Vislumbrando um futuro que só é possível vivendo no Titanzinho e para o Titanzinho, Kátia afirma que seu maior objetivo é ajudar a conscientizar as próximas gerações de moradores sobre a relevância da salvaguarda do território – já que é pouco provável acabarem as desigualdades que ameaçam o direito à moradia. “Enquanto vivermos, vamos passar esse legado de luta, porque a especulação imobiliária é uma luta sem fim”, pontua.
Para os próximos anos, a guarda-vidas espera que Fortaleza olhe com mais carinho para uma parte fundamental de sua história. Aguarda, esperançosa, por exemplo, o restauro do Farol do Mucuripe, para que outras crianças também possam brincar ali, como ela fez um dia.
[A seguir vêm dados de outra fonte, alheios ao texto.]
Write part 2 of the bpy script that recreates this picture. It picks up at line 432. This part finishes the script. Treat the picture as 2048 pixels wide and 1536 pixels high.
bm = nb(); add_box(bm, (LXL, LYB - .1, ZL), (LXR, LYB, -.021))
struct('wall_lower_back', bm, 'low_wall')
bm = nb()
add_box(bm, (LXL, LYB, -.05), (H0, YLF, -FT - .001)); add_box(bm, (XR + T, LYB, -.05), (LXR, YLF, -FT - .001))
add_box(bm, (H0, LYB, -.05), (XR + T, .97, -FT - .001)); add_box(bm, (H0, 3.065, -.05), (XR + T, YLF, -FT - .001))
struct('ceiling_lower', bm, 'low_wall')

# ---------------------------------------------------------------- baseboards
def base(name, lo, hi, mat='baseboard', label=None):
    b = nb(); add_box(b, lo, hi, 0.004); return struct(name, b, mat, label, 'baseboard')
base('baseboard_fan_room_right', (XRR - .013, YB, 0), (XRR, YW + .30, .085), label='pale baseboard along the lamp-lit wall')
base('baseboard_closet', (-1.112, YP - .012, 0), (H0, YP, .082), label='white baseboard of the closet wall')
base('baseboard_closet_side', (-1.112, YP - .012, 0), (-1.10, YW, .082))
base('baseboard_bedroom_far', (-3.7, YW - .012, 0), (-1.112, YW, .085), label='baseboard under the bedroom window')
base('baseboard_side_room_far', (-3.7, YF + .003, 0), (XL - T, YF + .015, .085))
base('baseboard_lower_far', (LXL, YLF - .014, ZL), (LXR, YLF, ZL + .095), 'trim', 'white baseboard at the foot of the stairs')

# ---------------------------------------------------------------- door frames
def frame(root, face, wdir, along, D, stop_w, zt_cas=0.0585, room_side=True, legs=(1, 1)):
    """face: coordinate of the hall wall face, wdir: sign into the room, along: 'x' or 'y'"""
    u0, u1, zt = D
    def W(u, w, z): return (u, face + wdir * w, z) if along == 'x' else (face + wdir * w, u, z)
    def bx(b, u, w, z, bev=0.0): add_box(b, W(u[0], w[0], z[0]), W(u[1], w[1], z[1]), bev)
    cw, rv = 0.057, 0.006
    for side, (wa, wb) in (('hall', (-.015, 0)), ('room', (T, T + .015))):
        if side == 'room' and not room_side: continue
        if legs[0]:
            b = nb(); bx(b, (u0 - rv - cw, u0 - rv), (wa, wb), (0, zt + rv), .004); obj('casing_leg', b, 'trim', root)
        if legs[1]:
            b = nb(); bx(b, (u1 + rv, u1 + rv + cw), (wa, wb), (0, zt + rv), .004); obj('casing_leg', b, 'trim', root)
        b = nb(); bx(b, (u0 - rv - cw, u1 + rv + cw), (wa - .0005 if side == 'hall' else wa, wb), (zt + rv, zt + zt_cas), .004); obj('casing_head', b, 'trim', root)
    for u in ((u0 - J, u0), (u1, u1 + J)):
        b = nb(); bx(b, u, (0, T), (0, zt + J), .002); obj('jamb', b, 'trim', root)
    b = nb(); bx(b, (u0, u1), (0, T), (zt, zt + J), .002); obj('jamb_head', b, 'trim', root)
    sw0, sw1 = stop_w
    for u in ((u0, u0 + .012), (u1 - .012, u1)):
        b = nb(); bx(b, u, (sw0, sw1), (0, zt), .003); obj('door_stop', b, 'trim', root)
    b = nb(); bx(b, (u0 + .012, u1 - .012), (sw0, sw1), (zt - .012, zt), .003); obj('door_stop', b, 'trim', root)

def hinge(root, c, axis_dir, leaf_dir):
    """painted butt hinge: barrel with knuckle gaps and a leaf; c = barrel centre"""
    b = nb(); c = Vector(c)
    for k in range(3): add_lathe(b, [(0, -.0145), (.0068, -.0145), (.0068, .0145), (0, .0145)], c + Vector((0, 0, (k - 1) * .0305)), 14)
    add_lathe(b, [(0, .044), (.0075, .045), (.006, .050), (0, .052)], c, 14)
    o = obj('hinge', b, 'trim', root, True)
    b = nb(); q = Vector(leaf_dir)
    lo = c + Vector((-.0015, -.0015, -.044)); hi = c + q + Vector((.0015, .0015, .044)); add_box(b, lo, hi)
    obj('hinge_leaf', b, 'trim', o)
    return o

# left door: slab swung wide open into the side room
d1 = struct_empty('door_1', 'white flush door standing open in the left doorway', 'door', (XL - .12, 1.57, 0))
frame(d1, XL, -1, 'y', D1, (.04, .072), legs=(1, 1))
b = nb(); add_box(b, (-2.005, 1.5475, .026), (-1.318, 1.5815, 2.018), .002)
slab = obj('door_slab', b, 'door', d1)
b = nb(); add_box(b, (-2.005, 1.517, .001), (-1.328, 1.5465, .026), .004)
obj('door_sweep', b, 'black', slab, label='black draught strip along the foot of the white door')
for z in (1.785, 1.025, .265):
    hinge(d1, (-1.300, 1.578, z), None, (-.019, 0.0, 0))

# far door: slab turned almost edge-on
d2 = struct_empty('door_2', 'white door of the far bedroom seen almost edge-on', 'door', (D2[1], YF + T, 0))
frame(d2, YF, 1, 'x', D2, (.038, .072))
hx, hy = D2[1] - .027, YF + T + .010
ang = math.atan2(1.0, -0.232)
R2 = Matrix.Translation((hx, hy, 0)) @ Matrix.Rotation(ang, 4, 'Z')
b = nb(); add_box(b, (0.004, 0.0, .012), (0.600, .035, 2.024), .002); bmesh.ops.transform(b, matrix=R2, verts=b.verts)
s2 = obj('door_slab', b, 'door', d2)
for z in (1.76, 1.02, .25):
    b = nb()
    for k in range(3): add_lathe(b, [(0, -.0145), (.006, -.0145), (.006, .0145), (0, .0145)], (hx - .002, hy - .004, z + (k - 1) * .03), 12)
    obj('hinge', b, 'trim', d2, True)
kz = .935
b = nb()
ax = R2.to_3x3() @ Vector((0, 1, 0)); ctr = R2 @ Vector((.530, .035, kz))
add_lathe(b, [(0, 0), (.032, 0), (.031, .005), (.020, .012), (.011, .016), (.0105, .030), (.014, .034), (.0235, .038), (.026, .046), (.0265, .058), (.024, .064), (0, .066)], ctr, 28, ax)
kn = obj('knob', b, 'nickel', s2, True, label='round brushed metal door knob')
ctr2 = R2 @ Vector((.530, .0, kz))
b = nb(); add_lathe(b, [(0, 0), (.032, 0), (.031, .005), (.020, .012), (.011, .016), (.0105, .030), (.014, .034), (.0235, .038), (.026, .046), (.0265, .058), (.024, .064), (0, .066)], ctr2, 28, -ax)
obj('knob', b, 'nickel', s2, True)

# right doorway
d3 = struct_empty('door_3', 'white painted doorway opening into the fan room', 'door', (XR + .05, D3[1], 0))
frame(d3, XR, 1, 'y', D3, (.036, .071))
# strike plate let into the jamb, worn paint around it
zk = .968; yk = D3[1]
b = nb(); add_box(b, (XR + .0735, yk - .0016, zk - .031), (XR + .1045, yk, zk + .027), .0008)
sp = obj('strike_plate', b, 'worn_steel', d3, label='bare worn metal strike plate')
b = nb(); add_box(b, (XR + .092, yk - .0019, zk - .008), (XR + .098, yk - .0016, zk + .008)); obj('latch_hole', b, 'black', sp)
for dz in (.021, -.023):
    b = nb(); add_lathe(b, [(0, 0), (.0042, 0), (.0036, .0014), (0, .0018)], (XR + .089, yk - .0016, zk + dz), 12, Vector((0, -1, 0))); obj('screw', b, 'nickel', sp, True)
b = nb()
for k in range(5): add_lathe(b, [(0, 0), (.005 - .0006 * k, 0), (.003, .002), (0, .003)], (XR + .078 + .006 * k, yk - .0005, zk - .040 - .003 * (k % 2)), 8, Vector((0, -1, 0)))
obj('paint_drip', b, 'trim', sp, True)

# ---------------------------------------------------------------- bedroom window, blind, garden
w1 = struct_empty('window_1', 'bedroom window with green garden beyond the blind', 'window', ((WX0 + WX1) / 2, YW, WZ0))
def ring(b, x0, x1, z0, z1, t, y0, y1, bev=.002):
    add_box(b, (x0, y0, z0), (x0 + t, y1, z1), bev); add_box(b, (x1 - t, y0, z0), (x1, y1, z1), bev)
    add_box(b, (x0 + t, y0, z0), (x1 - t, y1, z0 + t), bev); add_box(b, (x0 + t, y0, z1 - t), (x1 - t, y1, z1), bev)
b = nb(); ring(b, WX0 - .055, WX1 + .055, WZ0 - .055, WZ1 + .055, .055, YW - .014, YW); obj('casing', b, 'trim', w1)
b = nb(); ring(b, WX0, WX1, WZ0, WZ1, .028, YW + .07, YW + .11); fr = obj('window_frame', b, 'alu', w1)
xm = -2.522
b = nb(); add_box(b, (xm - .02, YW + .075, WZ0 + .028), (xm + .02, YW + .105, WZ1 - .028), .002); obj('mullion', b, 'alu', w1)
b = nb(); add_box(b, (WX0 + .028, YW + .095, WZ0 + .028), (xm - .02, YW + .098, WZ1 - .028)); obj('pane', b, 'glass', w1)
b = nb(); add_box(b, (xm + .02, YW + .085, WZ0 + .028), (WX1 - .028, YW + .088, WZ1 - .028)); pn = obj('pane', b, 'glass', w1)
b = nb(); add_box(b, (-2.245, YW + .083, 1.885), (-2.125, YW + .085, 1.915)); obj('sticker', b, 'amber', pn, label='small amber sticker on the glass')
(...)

A comunidade também espera a efetivação de um plano popular já existente, feito pela Comissão, com atividades de lazer e trabalho pensadas pelas pessoas que ali vivem. “Se nós moramos aqui, a gente é que sabe como o transporte leva a gente, como está a nossa segurança pública, quando falta a nossa energia. Eles têm muita dificuldade de receber o que a gente tem, mas a gente não fica de braços cruzados”.
Não à toa, encara o 298º aniversário de Fortaleza como data muito além da celebração. É momento para refletir e, a partir de um pensamento coletivo, forjar um futuro possível.
“Seria interessante que a prefeitura, o poder público, visse a nossa orla com bons olhos, mas não só no turismo, no momento festivo. Que a gente ande em Fortaleza durante todo o ano e não veja o mar poluído. Que a orla seja para todos, e que não haja desigualdade cultural e humana que existe em todas as áreas”, torce.
“É preciso que não só nossos lares sejam protegidos, mas nossa cidade seja abraçada, e toda a população seja abraçada de igual pra igual. Que trabalhem também para ajudar na nossa vida ambiental, porque isso faz parte da nossa saúde, do nosso lazer, do nosso alimento. E que a gente permaneça em harmonia”.